Open mrocklin opened this issue 7 years ago • 4 comments

Previously admm would rechunk the columns to be in a single chunk, and then pass delayed numpy arrays to the local_update function. If the chunks along columns were of different types, like a numpy array and a sparse array, then these would be inefficiently coerced to a single type.

Now we pass a list of numpy arrays to the local_update function. If this list has more than one element then we construct a local dask.array so that operations like dot do the right thing and call two different local dot functions, one for each type.

This currently depends on https://github.com/dask/dask/pull/2272 though I may be able to avoid this dependency.

mrocklin avatar Apr 29 '17 13:04 mrocklin

There is a non-trivial cost to using dask.array within the function given to scipy.optimize. Graph generation costs appear to be non-trivial. I can reduce these somewhat, but I'm also curious if it is possible to apply f and fprime individually to all chunks of the input to local_update. In this case each chunk correspond to a block of columns.

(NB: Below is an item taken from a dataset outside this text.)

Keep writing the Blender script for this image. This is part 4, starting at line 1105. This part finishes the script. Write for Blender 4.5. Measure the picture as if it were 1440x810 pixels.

Looking at the methods in families.py it looks like it might be possible to evaluate f on each block and add them together and to evaluate fprime on each block and concatenate them.

@moody-marlin is this generally possible?

(please let me know if this description was not clear)

mrocklin avatar May 01 '17 21:05 mrocklin

Hmmm I'm not sure how possible this is; it definitely won't be as easy as evaluating f and fprime on each block and combining them though; for example,

(( y - X1.dot(beta) - X2.dot(beta)) ** 2).sum()

doesn't split as a simple sum on each chunk.

There might be fancier ways of combining the results, or possibly even altering ADMM to take this into account, but it will require some non-trivial thinking.

cicdw avatar May 02 '17 14:05 cicdw

There might be fancier ways of combining the results

The fancy way here is already handled by dask.array. I was just hoping to avoid having to recreate graphs every time. I can probably be clever here though. I'll give it a shot

mrocklin avatar May 02 '17 14:05 mrocklin

OK, I've pushed a solution that, I think, avoids most graph construction costs. However my algorithm is failing to converge. @moody-marlin if you find yourself with a free 15 minutes can you take a look at def local_update() and see if I'm doing anything wonky? I suspect that there is something dumb going on. When I print out the result and gradients I find that it doesn't seem to converge (gradients stay large).